Menurut Noorsy, dengan menerbitkan PP itu, maka pemerintah menyadari bahwa pemberian IUP (Izin Usaha Pertambangan) kepada korporasi membuahkan ketimpangan.
“Rezim Perizinan SALAH,” cetus dia melalui pesan WhatsApp, Selasa (11/6/2024).
Noorsy menyebut bahwa tambang lebih dominan ke public goods ketimbang ke commercial goods. Jika quasi, public goods-nya lebih besar.
Ketika pemerintah memberikan konsesi tambang kepada swasta, maka pemerintah bukan hanya menggeser kepemilikan dan manfaat akan tambang tersebut dari rakyat ke korporasi, tetapi juga menihilkan kedaulatan rakyat atas SDA (Sumber Daya Alam).
“Pendekatan modal finansial dan teknologi tidak serta merta memposisikan hak korporasi lebih besar,” tegasnya.
Karena hal tersebut, Noorsy menilai pemberian IUP kepada Ormas Keagamaan justru memperdalam dan memperluas kesalahan kebijakan. Sebab, Ormas Keagamaan tidak bisa diposisikan sebagai organisasi kepemilikan atau pemegang konsesi yang pelaksanaannya berhadapan dengan masalah keahlian dan informasi asimetri.
Kasus Freeport, katanya, menjadi contoh tentang keahlian dan informasi asimetri itu.
Meski demikian Noorsy mengatakan bahwa pangkal dari kebijakan itu adalah amandemen UUD 1945 yang merubah pasal 33 dengan penambahan ayat (4) dan (5), sehingga prinsip neoliberal lebih dominan. Alhasil, rezim perijinan pun dipandang sebagai hal yang wajar.
Ditinjau dari aspek politik, Noorsy melihat bahwa pemberian IUP kepada Ormas Keagamaan adalah kooptasi politik.
“Ini merupakan kebijakan politik yang bermuatan komersial untuk kepentingan politik penguasa,” katanya.
Karena hal itu, ia tidak heran mengapa hingga sejauh ini hanya PBNU yang merespon kebijakan itu, sementara Muhammadiyah menolak, dan KWI, PGI, Dharma Hindu, WALUBI serta Khong Hu Chu tidak merespon.
“Karena (mereka tahu) kebijakan ini sama dengan membeli atau mengkooptasi Ormas Keagamaan.

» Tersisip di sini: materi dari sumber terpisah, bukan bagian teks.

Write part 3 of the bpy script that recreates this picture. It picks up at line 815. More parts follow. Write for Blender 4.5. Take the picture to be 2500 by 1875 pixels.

Ini suap politik, nir-etika,” katanya.
Berdasarkan hal ini, Noorsy menyebut bahwa ada tiga kesalahan yang dilakukan pemerintahan Jokowi dengan menerbitkan PP Nomor 25 Tahun 2024.
‘Yaitu salah sistem, salah kebijakan, dan salah pengelolaan,” tegasnya.
Seperti diketahui, sejak PP itu terbit, polemik langsung bermunculan di masyarakat karena Ormas Keagamaan dinilai tidak memiliki kompetensi untuk mengelola tambang, sehingga Pemerhati Politik dan Kebangsaan Rizal Fadillah bahkan menyebut, kebijakan ini merupakan upaya pemerintah untuk membungkam Ormas Keagamaan agar sejalan dengan pemerintah dan mendukung kebijakan-kebijakannya, meskipun merugikan rakyat.
Pemerintah sendiri mengklaim kalau kebijakan ini dibuat karena adanya masyarakat yang terpinggirkan dan terjadi ketidaksetaraan.
Namun, menurut Noorsy, alasan pemerintah itu justru menjadi titik lebih dari kebijakan tersebut.
“Itu bukti kalau pemerintah salah dalam memilih model pembangunan Ekopol (ekonomi dan politik) dan salah dalam pelaksanaan kebijakan,” pungkasnya.(Red).